** Work to do **
Repeat the lines below exactly as written, please, from the line with "Continue the Blender" to the line with "pbox(-PW / 2", both lines included, and no others.

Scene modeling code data
___

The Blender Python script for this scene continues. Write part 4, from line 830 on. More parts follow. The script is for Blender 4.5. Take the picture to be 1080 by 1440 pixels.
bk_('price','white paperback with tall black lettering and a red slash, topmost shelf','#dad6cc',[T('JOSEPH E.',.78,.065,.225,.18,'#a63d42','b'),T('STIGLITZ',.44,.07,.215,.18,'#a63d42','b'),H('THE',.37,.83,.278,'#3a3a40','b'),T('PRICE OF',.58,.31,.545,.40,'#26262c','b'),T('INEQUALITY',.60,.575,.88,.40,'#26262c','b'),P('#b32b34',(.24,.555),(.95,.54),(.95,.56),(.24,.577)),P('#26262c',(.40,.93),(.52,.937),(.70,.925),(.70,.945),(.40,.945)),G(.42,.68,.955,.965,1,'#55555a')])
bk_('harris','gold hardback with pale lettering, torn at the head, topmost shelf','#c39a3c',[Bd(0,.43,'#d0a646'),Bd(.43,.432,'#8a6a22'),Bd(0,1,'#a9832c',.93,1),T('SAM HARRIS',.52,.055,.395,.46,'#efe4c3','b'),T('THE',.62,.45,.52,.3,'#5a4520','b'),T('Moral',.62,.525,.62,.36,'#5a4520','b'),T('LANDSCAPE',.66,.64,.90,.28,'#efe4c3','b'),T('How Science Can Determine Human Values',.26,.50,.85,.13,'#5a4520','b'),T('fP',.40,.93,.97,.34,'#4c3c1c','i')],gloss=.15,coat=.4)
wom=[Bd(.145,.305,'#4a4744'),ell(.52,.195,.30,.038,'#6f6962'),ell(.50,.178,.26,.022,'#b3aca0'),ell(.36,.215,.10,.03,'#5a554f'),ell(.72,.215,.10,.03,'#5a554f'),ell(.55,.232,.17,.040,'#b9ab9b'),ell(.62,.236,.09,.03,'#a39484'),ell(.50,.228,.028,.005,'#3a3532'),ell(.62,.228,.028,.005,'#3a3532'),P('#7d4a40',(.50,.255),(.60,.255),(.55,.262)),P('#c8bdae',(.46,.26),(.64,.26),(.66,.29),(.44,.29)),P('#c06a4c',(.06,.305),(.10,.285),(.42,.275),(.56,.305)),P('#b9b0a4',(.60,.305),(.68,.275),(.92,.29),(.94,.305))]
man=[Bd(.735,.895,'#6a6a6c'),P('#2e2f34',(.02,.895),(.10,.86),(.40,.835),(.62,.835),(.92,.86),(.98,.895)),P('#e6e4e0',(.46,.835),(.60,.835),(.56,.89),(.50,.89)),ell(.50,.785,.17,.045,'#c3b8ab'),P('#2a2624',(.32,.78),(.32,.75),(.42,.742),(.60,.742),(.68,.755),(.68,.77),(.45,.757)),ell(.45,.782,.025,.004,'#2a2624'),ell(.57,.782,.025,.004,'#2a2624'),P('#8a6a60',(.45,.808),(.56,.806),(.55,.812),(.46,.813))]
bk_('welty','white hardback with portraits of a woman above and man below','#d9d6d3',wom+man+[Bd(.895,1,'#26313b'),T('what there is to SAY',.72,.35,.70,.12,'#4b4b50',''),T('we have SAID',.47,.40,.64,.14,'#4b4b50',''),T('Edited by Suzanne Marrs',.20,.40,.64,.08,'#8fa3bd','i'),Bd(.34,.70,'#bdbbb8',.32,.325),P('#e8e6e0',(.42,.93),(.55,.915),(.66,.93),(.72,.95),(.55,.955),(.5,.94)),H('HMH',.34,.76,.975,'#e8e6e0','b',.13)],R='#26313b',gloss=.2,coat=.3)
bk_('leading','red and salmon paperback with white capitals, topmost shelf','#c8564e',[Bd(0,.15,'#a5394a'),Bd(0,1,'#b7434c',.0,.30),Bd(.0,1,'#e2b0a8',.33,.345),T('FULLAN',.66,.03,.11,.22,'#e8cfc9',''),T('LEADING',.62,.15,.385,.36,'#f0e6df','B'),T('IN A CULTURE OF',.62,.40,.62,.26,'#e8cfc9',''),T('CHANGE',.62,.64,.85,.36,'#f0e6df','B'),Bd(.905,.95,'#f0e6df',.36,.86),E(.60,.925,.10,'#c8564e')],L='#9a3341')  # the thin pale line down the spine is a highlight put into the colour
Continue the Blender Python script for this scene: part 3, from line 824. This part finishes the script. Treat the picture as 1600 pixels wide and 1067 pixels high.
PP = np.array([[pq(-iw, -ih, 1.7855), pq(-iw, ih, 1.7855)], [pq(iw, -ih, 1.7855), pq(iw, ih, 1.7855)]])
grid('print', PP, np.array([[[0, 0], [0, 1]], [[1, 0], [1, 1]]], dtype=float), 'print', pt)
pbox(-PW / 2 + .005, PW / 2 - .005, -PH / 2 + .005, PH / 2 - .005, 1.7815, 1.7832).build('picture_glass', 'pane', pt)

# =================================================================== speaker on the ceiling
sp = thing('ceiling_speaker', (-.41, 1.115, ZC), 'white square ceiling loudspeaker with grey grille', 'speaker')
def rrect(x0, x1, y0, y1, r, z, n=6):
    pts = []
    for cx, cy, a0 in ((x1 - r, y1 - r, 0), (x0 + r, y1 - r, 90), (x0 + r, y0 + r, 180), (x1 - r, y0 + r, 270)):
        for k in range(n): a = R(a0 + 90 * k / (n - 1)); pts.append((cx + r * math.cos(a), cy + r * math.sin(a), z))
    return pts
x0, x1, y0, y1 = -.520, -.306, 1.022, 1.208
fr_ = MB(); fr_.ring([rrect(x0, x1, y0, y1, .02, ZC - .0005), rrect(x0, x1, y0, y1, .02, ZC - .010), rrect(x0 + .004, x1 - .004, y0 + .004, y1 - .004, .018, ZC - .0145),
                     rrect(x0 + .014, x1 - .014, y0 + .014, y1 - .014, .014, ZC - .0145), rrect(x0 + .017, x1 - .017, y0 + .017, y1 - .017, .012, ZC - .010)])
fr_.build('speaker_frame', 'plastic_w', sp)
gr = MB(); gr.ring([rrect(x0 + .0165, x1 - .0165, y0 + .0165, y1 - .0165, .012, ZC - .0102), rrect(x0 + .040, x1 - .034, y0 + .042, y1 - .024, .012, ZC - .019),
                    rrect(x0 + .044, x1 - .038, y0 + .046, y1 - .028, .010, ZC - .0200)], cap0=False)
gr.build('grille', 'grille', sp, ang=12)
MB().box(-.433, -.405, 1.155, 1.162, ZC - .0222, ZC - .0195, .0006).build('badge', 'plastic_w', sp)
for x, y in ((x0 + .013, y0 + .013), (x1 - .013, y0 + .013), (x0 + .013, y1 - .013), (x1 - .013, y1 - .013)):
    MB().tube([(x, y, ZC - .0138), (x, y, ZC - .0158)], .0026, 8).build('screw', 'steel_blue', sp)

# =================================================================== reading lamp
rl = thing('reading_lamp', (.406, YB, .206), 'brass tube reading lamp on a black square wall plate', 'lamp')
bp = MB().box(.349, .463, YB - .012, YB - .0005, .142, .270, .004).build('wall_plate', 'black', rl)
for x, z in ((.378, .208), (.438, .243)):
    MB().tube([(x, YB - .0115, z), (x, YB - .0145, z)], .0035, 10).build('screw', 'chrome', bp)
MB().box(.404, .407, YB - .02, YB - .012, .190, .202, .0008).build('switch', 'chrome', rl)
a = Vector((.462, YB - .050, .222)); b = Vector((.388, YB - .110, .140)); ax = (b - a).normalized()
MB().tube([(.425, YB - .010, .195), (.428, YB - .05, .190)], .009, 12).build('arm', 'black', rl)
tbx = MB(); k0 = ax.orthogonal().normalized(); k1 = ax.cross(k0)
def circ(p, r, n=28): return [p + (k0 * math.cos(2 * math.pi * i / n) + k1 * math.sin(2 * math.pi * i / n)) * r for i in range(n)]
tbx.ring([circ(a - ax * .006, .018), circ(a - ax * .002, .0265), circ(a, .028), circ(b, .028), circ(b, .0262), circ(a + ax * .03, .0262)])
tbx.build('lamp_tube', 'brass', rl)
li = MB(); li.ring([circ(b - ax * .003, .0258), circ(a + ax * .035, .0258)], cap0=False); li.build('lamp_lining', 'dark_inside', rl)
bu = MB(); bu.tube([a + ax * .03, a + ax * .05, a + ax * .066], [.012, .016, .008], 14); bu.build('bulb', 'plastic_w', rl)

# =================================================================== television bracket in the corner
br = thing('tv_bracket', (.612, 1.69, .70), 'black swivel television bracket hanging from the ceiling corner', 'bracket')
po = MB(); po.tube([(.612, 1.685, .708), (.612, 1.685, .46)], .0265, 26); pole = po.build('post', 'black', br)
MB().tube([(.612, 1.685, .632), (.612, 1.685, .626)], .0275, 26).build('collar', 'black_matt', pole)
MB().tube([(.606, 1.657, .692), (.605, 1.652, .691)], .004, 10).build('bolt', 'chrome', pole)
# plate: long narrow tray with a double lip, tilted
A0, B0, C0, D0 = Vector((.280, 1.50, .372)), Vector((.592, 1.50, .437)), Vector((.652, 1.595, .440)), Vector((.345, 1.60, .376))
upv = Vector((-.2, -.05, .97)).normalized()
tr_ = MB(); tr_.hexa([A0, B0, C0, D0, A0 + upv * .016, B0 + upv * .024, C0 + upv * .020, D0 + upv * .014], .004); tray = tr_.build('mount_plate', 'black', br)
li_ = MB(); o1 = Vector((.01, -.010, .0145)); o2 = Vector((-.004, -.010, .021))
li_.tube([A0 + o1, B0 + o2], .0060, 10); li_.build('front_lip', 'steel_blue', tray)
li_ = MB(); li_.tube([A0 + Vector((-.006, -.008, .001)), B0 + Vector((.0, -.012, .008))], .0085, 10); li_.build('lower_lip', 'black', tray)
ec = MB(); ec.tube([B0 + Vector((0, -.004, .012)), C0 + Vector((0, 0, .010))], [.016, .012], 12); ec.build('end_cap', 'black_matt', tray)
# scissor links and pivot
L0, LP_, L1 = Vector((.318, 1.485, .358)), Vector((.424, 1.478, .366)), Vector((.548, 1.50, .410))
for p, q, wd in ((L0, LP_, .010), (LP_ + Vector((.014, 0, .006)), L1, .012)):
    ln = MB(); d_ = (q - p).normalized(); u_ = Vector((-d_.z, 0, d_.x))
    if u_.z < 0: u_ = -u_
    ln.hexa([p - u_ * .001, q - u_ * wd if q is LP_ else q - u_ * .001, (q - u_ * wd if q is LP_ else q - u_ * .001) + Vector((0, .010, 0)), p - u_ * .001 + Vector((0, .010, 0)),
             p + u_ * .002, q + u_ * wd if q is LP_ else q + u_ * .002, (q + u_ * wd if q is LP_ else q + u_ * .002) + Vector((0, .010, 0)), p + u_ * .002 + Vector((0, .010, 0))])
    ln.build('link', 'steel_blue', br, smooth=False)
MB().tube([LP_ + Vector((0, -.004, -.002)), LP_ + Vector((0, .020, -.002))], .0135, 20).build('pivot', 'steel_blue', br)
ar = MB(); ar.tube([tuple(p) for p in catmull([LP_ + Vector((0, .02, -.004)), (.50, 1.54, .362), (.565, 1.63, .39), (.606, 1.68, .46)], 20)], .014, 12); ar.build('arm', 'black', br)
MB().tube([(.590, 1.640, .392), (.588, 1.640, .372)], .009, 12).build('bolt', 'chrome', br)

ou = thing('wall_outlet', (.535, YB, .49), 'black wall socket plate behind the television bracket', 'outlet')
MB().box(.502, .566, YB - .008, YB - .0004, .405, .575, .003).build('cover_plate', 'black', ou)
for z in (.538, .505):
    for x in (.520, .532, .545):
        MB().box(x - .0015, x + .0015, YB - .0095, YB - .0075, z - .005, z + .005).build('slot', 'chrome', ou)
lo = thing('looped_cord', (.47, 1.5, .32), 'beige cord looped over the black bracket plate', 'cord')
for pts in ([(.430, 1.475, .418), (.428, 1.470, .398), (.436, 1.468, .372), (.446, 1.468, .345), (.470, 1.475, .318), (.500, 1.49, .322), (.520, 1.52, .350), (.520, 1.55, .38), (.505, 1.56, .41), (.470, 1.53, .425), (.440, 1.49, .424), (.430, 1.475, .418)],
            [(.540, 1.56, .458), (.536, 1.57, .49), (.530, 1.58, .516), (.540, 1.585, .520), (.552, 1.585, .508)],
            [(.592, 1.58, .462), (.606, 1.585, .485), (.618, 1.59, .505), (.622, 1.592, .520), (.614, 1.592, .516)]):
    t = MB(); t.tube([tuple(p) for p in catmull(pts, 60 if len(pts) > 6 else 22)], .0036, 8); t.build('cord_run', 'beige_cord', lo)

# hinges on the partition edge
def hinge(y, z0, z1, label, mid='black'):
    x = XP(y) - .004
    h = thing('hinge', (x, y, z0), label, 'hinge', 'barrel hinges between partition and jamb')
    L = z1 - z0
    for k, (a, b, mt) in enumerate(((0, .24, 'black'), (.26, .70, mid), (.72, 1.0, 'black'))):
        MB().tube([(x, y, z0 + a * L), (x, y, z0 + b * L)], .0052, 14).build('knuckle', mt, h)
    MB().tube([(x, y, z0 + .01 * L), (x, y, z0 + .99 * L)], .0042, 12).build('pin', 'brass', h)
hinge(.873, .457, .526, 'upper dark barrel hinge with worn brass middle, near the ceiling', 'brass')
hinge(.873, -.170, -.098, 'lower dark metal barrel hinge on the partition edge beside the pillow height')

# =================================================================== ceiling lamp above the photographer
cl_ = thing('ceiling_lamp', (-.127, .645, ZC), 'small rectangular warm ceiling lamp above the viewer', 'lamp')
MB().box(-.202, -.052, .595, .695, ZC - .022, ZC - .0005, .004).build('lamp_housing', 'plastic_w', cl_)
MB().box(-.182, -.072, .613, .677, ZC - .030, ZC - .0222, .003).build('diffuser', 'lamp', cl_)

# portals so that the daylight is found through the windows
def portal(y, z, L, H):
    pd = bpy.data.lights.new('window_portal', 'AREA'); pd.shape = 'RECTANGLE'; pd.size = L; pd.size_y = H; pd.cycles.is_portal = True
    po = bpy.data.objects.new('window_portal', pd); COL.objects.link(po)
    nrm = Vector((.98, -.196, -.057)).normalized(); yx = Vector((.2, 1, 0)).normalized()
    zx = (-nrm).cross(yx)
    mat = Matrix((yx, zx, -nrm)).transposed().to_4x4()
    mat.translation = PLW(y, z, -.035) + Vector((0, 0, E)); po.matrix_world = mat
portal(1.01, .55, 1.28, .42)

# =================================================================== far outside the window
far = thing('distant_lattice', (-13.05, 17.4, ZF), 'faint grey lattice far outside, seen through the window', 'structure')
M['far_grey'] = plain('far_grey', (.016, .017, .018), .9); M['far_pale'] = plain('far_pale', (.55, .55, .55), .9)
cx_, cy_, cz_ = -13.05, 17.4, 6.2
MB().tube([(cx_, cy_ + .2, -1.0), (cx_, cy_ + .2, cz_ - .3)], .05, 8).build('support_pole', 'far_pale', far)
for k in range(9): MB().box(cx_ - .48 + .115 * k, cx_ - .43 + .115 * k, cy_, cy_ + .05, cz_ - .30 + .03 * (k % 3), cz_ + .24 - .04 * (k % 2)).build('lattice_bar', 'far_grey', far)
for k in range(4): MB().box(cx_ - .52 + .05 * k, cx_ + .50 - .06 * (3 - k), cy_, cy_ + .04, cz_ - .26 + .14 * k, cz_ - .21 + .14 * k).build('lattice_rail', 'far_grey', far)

___

** Task answer **
Continue the Blender Python script for this scene: part 3, from line 824. This part finishes the script. Treat the picture as 1600 pixels wide and 1067 pixels high.
PP = np.array([[pq(-iw, -ih, 1.7855), pq(-iw, ih, 1.7855)], [pq(iw, -ih, 1.7855), pq(iw, ih, 1.7855)]])
grid('print', PP, np.array([[[0, 0], [0, 1]], [[1, 0], [1, 1]]], dtype=float), 'print', pt)
pbox(-PW / 2 + .005, PW / 2 - .005, -PH / 2 + .005, PH / 2 - .005, 1.7815, 1.7832).build('picture_glass', 'pane', pt)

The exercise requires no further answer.